You earn no money on the cash you offset, but because you
are likely to be paying out more interest on your debt than
you would be making on your savings, this can make a lot of
sense especially if you're a higher rate taxpayer.
How the savings add up
Imagine you have £20,000 in an ordinary taxable deposit account
paying 6 per cent interest a year.
• As a basic rate
taxpayer, you will lose 20 per cent of this in savings
tax, making it worth 4.8 per cent or £960 a year.

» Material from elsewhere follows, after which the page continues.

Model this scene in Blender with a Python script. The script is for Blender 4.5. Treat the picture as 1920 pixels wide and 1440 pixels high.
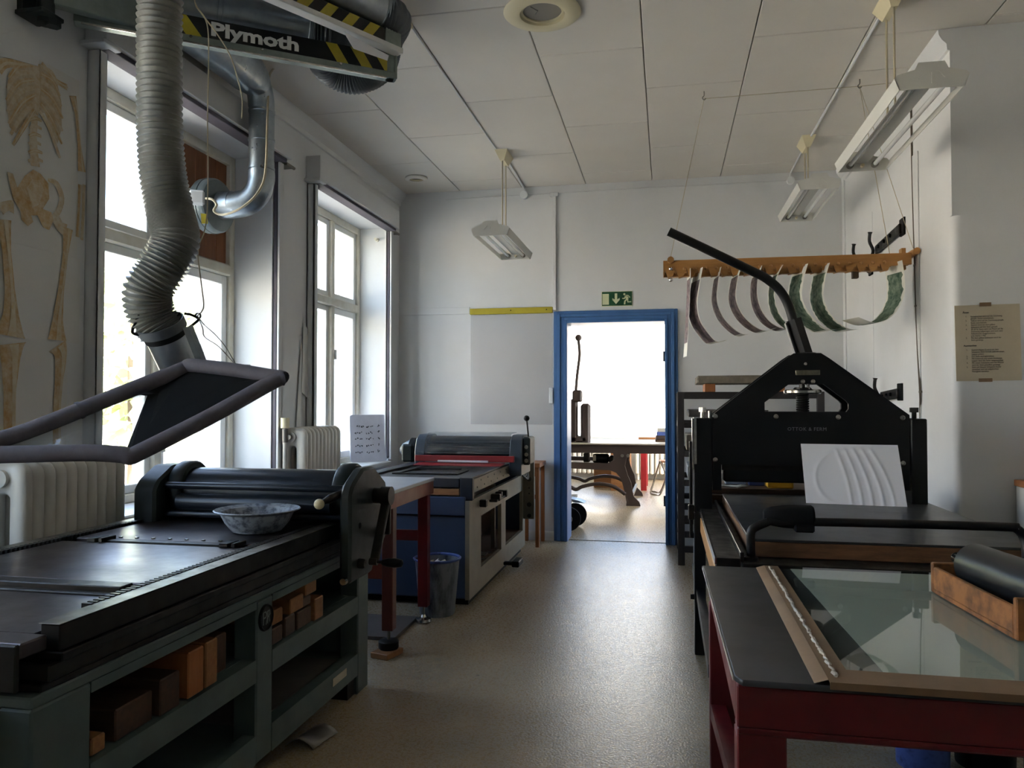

If, instead, you use the £20,000 to cut the cost of an offset
mortgage, with an interest rate of 6.25 per cent, you will
save £1,250 (6.25 per cent of £20,000) an overall gain,
after the loss of that £960, of £290 a year.
• As a higher rate
taxpayer, you will lose 40 per cent of your deposit
account interest, making it worth just 3.6 per cent or £720
a year.
This means using the £20,000 to save £1,250 of mortgage interest
will actually leave you £530 a year better off.
Over a traditional 25-year mortgage
term, that adds
up to £13,250.
The offset choice
You can either opt to reduce your mortgage payments by this
amount (known as paying net) and simply enjoy spending the extra
cash.
Or you can leave your payments as they were and, by effectively
overpaying, clear your debt much faster (paying gross).